Prost preferiu pneus de chuva, e acabou ficando em terceiro, atrás de seu colega de equipe e de Senna. Schumi abandonou a prova antes, depois de perder o controle do carro e rodar. Depois de 1 hora, 50 minutos e 46 segundos, Senna venceu o GP da Europa, com 1:23,2 sobre Hill e uma volta inteira de vantagem sobre Alain Prost. Um verdadeiro atropelo no ouriço.
No pódio, outro atropelo: por alguns instantes, Senna levantou um enorme troféu com o formato do Sonic e o logo da Sega na frente.

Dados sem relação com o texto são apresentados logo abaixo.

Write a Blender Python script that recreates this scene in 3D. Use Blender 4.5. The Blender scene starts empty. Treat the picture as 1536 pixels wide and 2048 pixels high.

Foi só por alguns instantes mesmo — aquele era o troféu “não-oficial” para o vencedor, que recebeu em suas mãos o troféu verdadeiro pouco depois. O pessoal da Sega jamais poderá admitir isso, mas convenhamos: Sonic e Senna combinam bem mais que Sonic e Prost, não?
Quanto ao ouriço atropelado, sabe-se lá por que Senna abandonou o adesivo. A que ele continuou usando em seu carro sempre que ganhava, mas isso não é verdade. Na corrida seguinte, o GP de San Marino, Senna não usou o adesivo. Como ele não ganhou a corrida, nem faria sentido voltar a usar.
Especialmente por que na etapa seguinte, no GP da Espanha, Prost virou o jogo e assumiu a ponta do campeonato. Senna ainda venceu o GP de Mônaco daquele ano e recuperou a liderança do campeonato, mas na prova seguinte, o GP do Canadá, ele também não apareceu com o adesivo do ouriço.
A partir dali, Prost voltou à liderança e não largou mais. Venceu sete provas na temporada, enquanto Senna só voltou a vencer no Japão e depois na Austrália, sua última vitória. Mas àquela altura nem fazia mais sentido provocar Prost, porque o francês já havia garantido o título no GP de Portugal.
Senna pode ter até perdido o título, mas, como um bom brasileiro, não perdeu a piada…
E quanto ao troféu do Sonic, ele está guardado em alguma sala esquecida na sede da McLaren, em Woking, agora com o braço direito abaixado.